Livres hebdo, 6 mars 2020, par Véronique Rossignol

On ne peut pas s’empêcher de superposer l’image de la promeneuse solitaire qui arpente ces « rues de l’Italie, ces villes presque imaginaires, idéals de la Renaissance », sur les traces du maître du xve siècle Piero Della Francesca, et en quête d’un autre Piero, peintre lui aussi, avec celle de la jeune femme marchant dans les ruelles de l’Alfama à Lisbonne, ce personnage à la fois intense et évanescent que Leonor Baldaque a incarnée dans La Religieuse portugaise, d’Eugène Green.

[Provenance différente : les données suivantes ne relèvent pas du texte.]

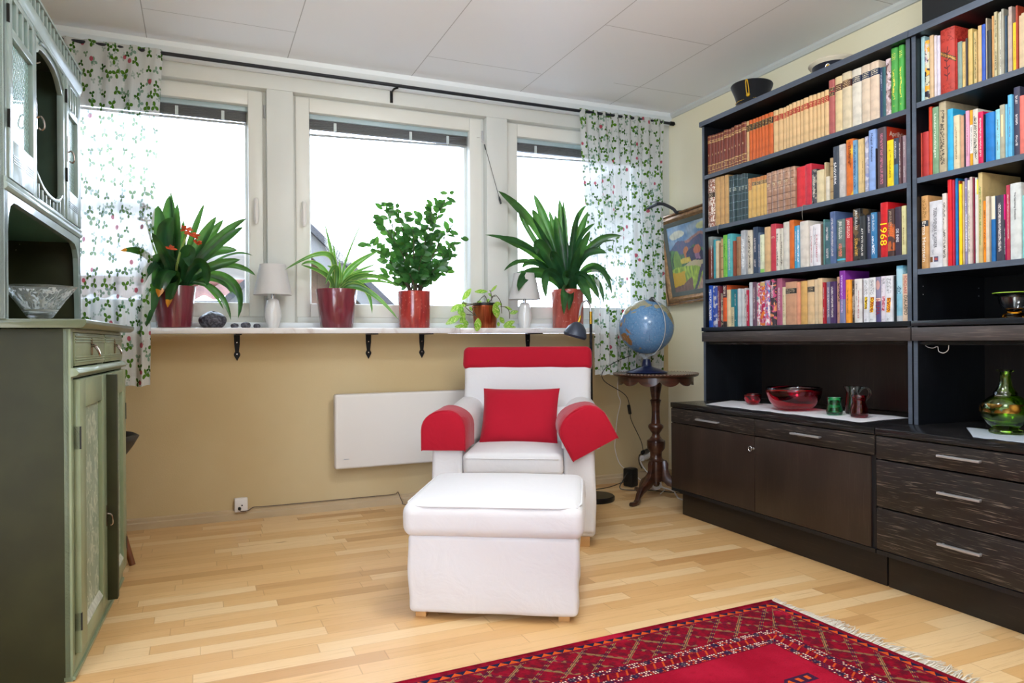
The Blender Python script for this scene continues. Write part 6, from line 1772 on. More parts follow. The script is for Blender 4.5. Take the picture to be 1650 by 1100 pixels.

Celte native de Porto qui fut la comédienne fétiche de Manoel de Oliveira, un très proche de sa grand-mère Agustina Bessa-Luís, livre ici, huit ans après Vita (La vie légère), un deuxième texte écrit en français, récit méditatif aussi difficile à décrire que le premier où son écriture mystérieuse et habitée, opaque parfois, semble émerger d’un long processus de recueillement et d’ imprégnation. « Regarder c’est tout ce qu’on peut faire », écrit-elle. Jusqu’à se fondre dans les murs, entrer dans la matière de l’œuvre, à l’intérieur du geste créateur, jusqu’à s’incorporer dans le rouge et le marron du Polyptique de la Miséricorde conservé au musée de Sansepolcro ou des fresques de la Légende de la vraie croix dans le chœur de la basilique San Francisco d’Arezzo. Chercher tes mots, sous la surface de la langue, pour être « chez Piero », mieux, « dans Piero ».